Tragedi Tambora: Motif Penipuan Berujung Pembunuhan Berencana Ibu dan Anak

Tragedi Tambora: Motif Penipuan Berujung Pembunuhan Berencana Ibu dan Anak

Sebuah kasus pembunuhan keji mengguncang Jakarta Barat. Febri Arifin (31), yang juga dikenal dengan berbagai nama samaran seperti Ari, Kakang, Jamet, Bebeb, dan Kris Martoyo, telah didakwa atas pembunuhan berencana terhadap Tjong Sioe Lan alias Enci (59) dan putrinya, Eka Serlawati (35). Peristiwa mengerikan ini terjadi pada Sabtu, 1 Maret 2025, di kediaman korban di Tambora, dan terungkap setelah penyelidikan intensif oleh pihak kepolisian. Mayat kedua korban ditemukan disembunyikan di dalam toren air rumah mereka, sebuah penemuan yang mengungkap kekejaman yang dilakukan pelaku.

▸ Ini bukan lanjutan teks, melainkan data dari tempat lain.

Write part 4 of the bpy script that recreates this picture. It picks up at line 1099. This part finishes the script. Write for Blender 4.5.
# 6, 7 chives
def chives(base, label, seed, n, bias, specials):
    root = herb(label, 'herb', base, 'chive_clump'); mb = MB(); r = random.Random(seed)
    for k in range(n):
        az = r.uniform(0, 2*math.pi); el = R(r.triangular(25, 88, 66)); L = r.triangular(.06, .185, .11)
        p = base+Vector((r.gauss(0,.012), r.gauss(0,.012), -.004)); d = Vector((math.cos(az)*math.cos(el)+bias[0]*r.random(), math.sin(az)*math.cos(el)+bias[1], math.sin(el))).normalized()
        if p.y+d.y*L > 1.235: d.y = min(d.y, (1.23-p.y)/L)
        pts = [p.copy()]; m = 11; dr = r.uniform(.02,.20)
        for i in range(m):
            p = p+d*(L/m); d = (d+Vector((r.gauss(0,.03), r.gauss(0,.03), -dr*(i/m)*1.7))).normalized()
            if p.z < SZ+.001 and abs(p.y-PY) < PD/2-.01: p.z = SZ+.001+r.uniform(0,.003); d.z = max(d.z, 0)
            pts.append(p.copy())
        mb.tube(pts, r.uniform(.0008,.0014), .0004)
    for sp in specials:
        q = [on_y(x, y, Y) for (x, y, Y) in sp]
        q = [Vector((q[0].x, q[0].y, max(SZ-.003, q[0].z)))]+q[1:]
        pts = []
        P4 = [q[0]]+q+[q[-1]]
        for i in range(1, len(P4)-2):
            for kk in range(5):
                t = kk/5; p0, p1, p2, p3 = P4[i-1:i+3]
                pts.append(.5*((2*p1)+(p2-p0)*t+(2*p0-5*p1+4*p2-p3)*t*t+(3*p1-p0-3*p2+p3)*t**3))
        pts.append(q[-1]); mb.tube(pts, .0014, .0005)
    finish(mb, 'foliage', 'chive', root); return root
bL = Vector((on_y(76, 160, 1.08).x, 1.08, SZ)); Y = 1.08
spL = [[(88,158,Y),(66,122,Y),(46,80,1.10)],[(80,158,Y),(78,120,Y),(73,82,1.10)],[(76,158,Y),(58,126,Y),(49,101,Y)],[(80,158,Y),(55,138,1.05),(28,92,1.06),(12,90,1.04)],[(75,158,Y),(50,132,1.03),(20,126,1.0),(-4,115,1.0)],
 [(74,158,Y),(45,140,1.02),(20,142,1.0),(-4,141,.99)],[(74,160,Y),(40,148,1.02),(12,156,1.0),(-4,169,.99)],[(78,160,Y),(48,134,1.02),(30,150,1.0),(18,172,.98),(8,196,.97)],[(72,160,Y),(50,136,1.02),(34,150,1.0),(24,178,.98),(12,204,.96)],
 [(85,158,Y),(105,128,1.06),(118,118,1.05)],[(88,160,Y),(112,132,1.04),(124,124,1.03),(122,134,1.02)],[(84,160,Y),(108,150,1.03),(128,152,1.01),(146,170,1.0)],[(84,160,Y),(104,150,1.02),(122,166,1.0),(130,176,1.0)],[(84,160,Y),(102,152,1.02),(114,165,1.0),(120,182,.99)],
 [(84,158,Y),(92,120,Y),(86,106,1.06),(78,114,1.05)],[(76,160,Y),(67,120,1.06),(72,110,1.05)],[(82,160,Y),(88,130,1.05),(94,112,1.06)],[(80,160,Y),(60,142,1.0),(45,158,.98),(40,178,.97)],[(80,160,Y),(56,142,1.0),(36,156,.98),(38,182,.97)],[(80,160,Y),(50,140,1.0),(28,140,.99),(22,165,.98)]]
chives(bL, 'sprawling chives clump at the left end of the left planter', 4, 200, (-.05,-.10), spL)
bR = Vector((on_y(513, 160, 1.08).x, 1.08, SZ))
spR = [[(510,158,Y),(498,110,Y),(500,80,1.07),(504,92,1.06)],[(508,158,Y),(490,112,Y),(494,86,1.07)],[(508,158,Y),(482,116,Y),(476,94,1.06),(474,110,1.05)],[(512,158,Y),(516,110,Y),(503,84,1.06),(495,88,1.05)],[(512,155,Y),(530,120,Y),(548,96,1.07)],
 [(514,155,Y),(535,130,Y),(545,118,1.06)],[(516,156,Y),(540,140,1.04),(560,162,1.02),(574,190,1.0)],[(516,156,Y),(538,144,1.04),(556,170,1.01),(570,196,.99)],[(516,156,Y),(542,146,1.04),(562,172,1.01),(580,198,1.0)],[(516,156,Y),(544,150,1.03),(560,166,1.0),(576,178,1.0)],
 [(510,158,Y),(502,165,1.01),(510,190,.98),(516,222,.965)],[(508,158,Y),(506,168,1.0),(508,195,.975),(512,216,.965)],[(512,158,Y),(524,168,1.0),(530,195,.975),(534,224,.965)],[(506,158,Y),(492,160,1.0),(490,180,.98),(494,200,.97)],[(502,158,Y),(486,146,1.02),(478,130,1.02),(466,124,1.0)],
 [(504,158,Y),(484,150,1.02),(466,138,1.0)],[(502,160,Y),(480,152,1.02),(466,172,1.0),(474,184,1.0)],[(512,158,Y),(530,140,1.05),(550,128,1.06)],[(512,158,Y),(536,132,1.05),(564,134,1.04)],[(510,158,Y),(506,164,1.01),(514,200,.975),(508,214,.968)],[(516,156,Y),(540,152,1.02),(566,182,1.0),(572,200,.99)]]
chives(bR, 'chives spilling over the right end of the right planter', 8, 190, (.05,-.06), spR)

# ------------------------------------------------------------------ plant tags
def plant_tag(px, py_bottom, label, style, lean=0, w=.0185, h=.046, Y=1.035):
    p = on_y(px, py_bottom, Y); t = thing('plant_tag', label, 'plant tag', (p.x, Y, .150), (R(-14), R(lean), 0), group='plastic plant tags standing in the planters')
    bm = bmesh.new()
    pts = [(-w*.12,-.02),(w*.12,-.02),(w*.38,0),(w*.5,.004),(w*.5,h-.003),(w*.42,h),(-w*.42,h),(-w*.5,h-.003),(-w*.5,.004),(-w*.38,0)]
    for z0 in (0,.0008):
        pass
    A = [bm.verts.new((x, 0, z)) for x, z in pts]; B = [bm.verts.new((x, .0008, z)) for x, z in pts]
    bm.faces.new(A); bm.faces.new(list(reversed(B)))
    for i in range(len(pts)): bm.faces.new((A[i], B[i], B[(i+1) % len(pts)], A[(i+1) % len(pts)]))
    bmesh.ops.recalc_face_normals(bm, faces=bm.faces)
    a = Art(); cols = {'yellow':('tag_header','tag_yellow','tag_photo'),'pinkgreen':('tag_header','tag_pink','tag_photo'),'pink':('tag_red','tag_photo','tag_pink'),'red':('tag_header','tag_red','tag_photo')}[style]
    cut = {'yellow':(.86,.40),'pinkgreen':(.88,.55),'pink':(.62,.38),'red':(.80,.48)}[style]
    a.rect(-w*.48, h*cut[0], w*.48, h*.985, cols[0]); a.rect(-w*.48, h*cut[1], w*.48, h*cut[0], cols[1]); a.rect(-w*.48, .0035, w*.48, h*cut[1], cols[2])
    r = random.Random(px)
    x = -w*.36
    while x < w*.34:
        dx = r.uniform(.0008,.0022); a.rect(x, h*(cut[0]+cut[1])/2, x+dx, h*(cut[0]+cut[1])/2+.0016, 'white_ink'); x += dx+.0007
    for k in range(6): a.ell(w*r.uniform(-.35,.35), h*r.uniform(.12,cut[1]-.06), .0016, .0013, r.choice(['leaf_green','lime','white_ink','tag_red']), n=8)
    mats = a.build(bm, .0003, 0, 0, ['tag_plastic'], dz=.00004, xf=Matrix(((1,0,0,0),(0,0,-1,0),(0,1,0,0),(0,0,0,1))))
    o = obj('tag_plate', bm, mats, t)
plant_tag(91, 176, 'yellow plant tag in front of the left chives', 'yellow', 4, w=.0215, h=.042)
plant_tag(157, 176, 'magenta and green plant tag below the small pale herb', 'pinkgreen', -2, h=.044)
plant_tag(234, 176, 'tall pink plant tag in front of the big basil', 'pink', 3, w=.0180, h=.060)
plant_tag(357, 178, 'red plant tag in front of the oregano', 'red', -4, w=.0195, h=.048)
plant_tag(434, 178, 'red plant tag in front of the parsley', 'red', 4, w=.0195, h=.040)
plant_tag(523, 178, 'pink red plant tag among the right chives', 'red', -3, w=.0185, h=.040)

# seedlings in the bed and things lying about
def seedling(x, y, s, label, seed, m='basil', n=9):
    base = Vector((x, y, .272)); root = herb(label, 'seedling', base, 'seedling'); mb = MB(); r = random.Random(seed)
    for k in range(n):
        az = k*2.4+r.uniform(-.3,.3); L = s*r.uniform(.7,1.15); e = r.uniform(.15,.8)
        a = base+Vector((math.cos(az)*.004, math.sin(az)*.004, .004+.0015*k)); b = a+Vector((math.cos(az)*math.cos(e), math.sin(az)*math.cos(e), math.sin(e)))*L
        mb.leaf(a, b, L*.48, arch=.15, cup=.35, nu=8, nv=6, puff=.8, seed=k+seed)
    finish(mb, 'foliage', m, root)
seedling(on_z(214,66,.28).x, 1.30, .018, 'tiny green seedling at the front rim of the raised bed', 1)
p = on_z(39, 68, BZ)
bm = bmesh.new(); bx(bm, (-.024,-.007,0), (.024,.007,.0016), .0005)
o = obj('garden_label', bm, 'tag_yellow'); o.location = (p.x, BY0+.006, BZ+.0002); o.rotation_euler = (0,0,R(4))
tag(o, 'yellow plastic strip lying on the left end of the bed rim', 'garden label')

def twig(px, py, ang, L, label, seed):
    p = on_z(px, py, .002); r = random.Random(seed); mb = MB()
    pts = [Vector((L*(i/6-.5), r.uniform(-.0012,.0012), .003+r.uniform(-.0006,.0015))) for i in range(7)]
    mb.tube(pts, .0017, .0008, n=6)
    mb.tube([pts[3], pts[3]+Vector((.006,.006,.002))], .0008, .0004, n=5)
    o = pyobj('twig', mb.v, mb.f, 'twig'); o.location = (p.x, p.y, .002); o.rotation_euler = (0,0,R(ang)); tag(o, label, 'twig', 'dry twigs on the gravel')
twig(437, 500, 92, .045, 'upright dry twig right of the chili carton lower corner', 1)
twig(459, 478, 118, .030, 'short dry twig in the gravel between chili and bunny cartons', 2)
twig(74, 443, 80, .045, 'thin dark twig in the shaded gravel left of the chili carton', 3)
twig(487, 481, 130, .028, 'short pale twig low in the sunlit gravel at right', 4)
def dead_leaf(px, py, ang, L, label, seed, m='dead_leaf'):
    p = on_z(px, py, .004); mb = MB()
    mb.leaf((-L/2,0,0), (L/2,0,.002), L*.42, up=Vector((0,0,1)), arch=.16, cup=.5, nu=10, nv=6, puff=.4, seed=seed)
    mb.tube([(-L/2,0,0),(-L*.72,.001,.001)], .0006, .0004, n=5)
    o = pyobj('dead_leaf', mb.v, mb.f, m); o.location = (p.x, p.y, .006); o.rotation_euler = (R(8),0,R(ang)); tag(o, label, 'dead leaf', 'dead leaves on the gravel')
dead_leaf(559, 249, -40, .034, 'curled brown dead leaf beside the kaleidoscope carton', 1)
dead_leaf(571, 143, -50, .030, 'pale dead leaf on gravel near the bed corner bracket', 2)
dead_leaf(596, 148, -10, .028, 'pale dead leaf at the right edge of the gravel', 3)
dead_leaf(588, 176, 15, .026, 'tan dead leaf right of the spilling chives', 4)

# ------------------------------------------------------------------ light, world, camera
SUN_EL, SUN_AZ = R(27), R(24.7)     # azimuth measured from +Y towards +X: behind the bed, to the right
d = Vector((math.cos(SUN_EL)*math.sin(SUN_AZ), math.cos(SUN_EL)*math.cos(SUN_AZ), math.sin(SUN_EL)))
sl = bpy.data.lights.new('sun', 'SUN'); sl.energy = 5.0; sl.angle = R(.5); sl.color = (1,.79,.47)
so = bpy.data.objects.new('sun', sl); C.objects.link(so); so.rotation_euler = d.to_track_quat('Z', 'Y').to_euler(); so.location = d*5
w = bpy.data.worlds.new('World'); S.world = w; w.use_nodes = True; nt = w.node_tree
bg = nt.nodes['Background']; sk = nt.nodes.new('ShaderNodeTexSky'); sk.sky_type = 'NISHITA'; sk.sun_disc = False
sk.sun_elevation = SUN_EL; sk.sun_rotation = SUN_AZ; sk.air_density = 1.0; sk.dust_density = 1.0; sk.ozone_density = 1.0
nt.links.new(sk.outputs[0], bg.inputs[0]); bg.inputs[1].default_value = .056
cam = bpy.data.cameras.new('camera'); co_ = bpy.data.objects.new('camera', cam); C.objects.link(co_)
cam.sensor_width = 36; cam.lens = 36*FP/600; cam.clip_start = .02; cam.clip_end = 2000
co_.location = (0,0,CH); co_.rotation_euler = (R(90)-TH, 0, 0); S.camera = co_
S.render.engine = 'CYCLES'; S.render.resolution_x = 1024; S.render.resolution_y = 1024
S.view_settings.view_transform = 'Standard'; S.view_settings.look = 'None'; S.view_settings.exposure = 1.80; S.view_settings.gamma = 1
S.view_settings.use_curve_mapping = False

Berdasarkan keterangan Kapolres Metro Jakarta Barat, Kombes Pol Twedi Aditya Bennyahdi, dalam jumpa pers pada Kamis, 13 Maret 2025, motif pembunuhan ini berakar dari penipuan yang dilakukan pelaku terhadap korban. Sejak tahun 2021 hingga 2025, Febri secara sistematis meminjam uang dari Enci dengan total mencapai Rp 90 juta, dengan janji palsu akan mengembalikannya. Namun, utang tersebut tak kunjung dilunasi. Lebih mengejutkan lagi, Febri menjalankan modus operandi dengan menyamar sebagai dukun pengganda uang dan dukun pencari jodoh, memanfaatkan kepercayaan Enci yang percaya akan kemampuan supranatural pelaku untuk membantu masalah spiritual.

Tragedi bermula ketika Febri dan Enci sepakat melakukan ritual penggandaan uang dan pencarian jodoh untuk Eka, yang belum menikah di usia 30-an, pada 1 Maret 2025. Namun, ritual yang seharusnya membawa keberuntungan justru berakhir dengan kematian tragis. Kegagalan ritual penggandaan uang memicu kemarahan Enci yang kemudian mencaci pelaku. Febri, yang merasa tersinggung, langsung mengambil besi dari kotak peralatan dan memukul kepala Enci hingga tewas. Setelah memastikan korban meninggal dunia dengan mencekik leher Enci menggunakan tali rafia, ia membersihkan tempat kejadian dan kemudian berencana untuk mengelabui Eka.

Setelah membunuh Enci, Febri masuk ke kamar mandi tempat Eka berada. Dengan kejam, ia kembali memukul kepala Eka dengan besi dan mencekiknya hingga meninggal dunia. Untuk menghilangkan jejak kejahatan, Febri kemudian memindahkan jasad kedua korban ke dalam toren air. Ia bahkan menciptakan skenario palsu terkait gangguan listrik di rumah korban untuk mengelabui Ronny (32), putra Enci sekaligus adik Eka, yang saat itu sedang berada di luar rumah. Febri memanfaatkan ponsel Enci untuk menghubungi Ronny, berpura-pura menjadi Enci dan menyampaikan informasi palsu tersebut. Setelah Ronny pergi, Febri mengambil uang tunai Rp 50 juta milik Enci dan melarikan diri.

Setelah membuang sejumlah barang bukti di berbagai tempat, termasuk pipa besi dan ponsel korban, pelarian Febri berakhir pada Minggu, 9 Maret 2025, saat ia ditangkap di sebuah waduk di Banyumas. Atas perbuatannya, Febri dijerat dengan pasal berlapis: Pasal 340 KUHP tentang Pembunuhan Berencana, Pasal 338 KUHP tentang Pembunuhan, dan/atau Pasal 339 KUHP tentang Pembunuhan yang Disertai Tindak Pidana Lain. Kasus ini menjadi peringatan akan bahaya penipuan dan kejahatan yang terencana, serta pentingnya kewaspadaan terhadap orang asing yang menawarkan bantuan supranatural.

Kronologi Singkat: * 1 Maret 2025: Febri melakukan ritual palsu yang berakhir dengan pembunuhan Enci dan Eka. Jasad korban disembunyikan di toren air. * 1 Maret 2025 sore: Febri mengelabui Ronny dengan informasi palsu tentang gangguan listrik. * 2 Maret 2025: Febri melarikan diri dan membuang barang bukti. * 9 Maret 2025: Febri ditangkap di Banyumas. * 13 Maret 2025:* Kapolres Metro Jakarta Barat menggelar jumpa pers.

Kasus ini menyoroti pentingnya kewaspadaan masyarakat terhadap modus operandi kejahatan yang semakin canggih dan terselubung.